Having arrived in Dakar very late, we were exhausted and waited in our room for the bellmen to arrive with our bags. There was a loud knock on the door, and in walked two very tall, handsome, ebony-skinned, "ripped" black men dressed in native garb, and sporting very large authentic-looking swords at their sides. Startled, my roommate and I looked at each other; I don't know whose eyes were bigger -- hers or mine! But I do know that the unexpected sight of these fierce-looking men struck our funny bone, and we got the giggles. We laughed and laughed, and we laughed some more. Here we were, in the heart of Africa, two young American women from the South, and she didn't feel any more at home than I did! In fact, this was her first African trip.

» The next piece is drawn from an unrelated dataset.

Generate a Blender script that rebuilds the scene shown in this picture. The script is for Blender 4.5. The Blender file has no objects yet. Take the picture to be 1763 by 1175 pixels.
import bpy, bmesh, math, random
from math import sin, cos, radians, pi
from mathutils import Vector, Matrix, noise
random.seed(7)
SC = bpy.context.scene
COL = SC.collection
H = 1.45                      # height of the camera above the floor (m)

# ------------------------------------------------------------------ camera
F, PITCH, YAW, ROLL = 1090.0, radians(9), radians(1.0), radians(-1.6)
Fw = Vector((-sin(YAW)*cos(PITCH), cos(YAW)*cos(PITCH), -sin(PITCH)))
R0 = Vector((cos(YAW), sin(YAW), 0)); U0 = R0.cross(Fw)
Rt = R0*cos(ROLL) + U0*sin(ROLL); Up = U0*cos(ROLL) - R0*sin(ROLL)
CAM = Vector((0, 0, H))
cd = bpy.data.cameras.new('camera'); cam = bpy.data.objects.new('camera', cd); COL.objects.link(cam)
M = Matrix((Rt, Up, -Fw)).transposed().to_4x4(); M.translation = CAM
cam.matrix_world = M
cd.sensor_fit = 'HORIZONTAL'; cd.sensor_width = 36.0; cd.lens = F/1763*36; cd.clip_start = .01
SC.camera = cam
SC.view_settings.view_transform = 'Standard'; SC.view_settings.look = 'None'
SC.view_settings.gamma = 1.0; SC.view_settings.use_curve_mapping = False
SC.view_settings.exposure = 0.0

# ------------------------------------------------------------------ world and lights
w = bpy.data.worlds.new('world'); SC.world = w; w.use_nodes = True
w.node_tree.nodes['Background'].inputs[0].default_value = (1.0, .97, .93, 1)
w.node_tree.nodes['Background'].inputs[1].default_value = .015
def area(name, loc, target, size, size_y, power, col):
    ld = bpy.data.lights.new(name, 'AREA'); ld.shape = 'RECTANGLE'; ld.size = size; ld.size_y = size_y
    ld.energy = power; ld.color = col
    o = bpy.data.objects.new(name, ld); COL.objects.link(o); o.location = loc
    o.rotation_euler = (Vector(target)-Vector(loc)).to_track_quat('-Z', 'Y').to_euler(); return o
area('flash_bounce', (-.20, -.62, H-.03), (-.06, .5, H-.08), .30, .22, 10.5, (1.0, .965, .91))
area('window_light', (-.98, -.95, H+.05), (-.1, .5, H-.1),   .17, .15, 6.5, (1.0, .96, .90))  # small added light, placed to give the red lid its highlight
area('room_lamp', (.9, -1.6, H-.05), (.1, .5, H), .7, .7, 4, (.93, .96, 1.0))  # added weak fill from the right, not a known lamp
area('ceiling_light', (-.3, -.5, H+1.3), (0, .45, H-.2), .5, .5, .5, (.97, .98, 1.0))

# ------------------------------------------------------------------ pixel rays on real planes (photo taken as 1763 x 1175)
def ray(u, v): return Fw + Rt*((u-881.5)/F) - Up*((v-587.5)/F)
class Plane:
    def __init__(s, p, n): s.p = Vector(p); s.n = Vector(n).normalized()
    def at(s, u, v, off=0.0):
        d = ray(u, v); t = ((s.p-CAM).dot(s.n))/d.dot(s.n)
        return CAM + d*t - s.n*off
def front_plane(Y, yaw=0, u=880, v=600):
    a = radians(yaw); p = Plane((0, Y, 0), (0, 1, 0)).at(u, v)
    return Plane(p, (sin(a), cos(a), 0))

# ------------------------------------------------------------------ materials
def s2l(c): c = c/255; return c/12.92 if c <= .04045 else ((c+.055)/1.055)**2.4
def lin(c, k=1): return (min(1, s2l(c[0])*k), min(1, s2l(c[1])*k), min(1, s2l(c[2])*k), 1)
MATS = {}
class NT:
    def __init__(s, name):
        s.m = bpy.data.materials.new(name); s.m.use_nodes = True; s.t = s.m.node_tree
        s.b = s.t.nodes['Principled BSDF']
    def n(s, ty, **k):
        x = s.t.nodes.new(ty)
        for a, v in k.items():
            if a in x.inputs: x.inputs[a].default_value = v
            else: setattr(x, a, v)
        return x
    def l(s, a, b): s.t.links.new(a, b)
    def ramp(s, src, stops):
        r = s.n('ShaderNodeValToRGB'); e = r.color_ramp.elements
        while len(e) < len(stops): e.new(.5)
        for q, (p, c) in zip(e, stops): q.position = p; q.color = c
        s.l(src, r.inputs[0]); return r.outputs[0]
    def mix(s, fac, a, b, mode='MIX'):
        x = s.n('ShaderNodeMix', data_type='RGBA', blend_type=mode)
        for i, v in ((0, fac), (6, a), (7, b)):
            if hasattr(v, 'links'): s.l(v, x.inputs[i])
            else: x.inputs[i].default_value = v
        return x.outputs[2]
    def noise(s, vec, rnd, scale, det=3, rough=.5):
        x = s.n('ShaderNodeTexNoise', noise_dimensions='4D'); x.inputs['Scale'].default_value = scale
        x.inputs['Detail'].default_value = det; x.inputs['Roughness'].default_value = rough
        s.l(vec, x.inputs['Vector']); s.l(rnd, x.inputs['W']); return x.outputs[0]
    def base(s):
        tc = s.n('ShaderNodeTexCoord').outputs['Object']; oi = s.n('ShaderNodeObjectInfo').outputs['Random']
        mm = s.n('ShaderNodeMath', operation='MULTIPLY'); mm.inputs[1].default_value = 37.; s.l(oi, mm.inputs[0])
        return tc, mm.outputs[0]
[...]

Feeling silly and too tired to sleep, we began to talk, sharing our backgrounds and childhoods. They could not have been more different. We had been raised in separate, but somewhat parallel universes. I found that my roommate's experiences were even more different from mine than those of stewardesses from other countries. While I had grown up in an atmosphere of comfortable safety, acceptance and naïve trust, my roommate's family, who was from the deep South, had faced severe racial hatred and even violence at times. Her stories amazed me. If you shook her family tree, a lot of traumatized ancestors would fall out, and that legacy of trauma had continued. Her family had never felt safe in their town. From an early age, my roommate had grownup responsibilities, including the raising and protecting of her younger siblings, jobs to support the family, and hard work to win scholarships for college.

One thing in particular that she told me has stuck with me all these years. Her mother, despite the fact that she worked as a "domestic" in the homes of white families, treated herself to a manicure every single week. If she was going to have to work with her hands, then those hands were going to look good! I could never remember my mother ever having had a single manicure.

Like two teenage girls having a slumber party, we began talking about our hair. Hers was the traditional African-American hairstyle being worn at that time, a la Angela Davis. Mine was the long, blonde and pencil straight hair a la Mary Travers of Peter, Paul and Mary. She showed me how she could place her hair wherever she wanted it to go, and it would stay there. She "rolled" it at night by simply curling it around her fingers in perfect curls. I got to experiment with it too, and wherever I moved her hair, it would stay put! I had never seen hair that cooperated like that. Thinking that she could comb my hair and easily style it, my roommate soon found out how unruly it actually is. She tried pinning it up, and saw how it just slipped out of barrettes and clips. My hair is heavy, hangs out any curl I try to put in it, and in general doesn't want to do anything I would like it to do.

I remember thinking during that night that somehow, in belonging to the larger world that Pan Am afforded us, two women from different backgrounds could play "beauty shop." In other words, two people who felt equally foreign in a foreign land managed to bond and transcend some of the racial divide between us. Touching each other's hair was a physical manifestation of crossing the kinds of barriers we'd witnessed our entire lives growing up in the South.

I came away from this experience in Senegal greatly enriched, and admiring of this lovely African-American Pan Am stewardess. She possessed strength, competence and dignity that I understood came from adversity. I often thought of her when I later took my mother on trips around the world, and insisted each time that my mother get manicures! It's about dignity. Lately I've heard in movies and on television about the conflicted feelings that African-American women have about so-called "good hair." For some, "good hair" is the hair that many white women have--long and straight. I hope that if my roommate is out there somewhere and remembers our African layover, she knows in her heart that so-called "good hair" isn't all it's cracked up to be!